Artificial Intelligence (AI) in E-Maintenance Management Systems (E-MMS)

The new era of Big Data and sophisticated analytics for predictive maintenance has drawn the interest of MRO because aircraft are so reliable, it is almost impossible to obtain data samples for every type of fault. The most useful approach is to learn from the mass of healthy data in order to detect abnormalities or departures from healthy patterns can be detected. The key is to offer early warning of any impending problems. The best way to do that is to quantify aircraft health, so small changes can immediately be flagged. Traditional OEM analytic tools are decades old, not designed for massive data analysis and often not flexible enough to incorporate machine learning. These are ending “slowly.”
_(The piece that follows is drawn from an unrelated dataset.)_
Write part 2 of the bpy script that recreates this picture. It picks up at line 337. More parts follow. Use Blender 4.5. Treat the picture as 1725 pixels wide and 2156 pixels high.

Inventory optimisation tools will be highly useful. The solution brings a new perspective to planning, stocking and optimising inventory. It provides a new intelligent layer, wrapped around existing rules and policies, that continuously evaluates hundreds of parameters before making recommendations. And Innovative inventory tools are tightly integrated with its predictive maintenance platform. As the global fleet transitions from previous-generation to next generation aircraft, the volume and predictive power of this big data will enable operators and providers of maintenance to better forecast, plan and deploy aircraft assets. The application of AI in maintenance extends widely from the intelligent maintenance optimisation models to the more practical applications such as cost budgeting of maintenance projects and selecting optimal repair methods. How big data can be implemented for the E-MMS systems, has disrupted the traditional thought process of maintenance management. We will see newer models of the implementation which will be predictive decisions rather than historical analysis based decisions. MRO services will increasingly be based on such AI models which will reduce the downtime of aircraft and enhance the availability of the platforms and systems.

The biggest reward for investments in Big Data analytics is realised when granular events are studied and improved. This is a regulatory requirement for all aircraft operators as part of a Continuing Analysis and Surveillance Systems (CASS) plan. Detecting trends in failures, part usages, non-routine and life limits using Big Data tools, allow operators and regulators to continually refine maintenance planning operations that support cost reductions and safety of flight operations. By combining these key elements of data management, MRO operations can be greatly economised. From an operator’s perspective, access to more intelligent information means that more time is spent completing tasks than finding or processing paperwork. From a business point of view, more efficient operations translate into reduced aircraft downtime, driving higher margins.

The existing E-MMS which is being implemented in the IAF needs to be viewed in this context and plans need to be formulated for big data analytics for the huge quantities of data that it will generate. The integration of IMMOLS with E-MMS is part of the IAF project which will capture each other’s touch points in a seamless application for pan IAF weapon platforms. This integrated application needs to be continued for its full implementation; but a brainstorming be undertaken on how to tailor and use it in a big data analytical disruptive mode. Wipro, IBM, Ramco, Infosys etc are software giants who can exploit this disruptive technology to better the military MRO in improving the combat potential of our war-fighting platforms.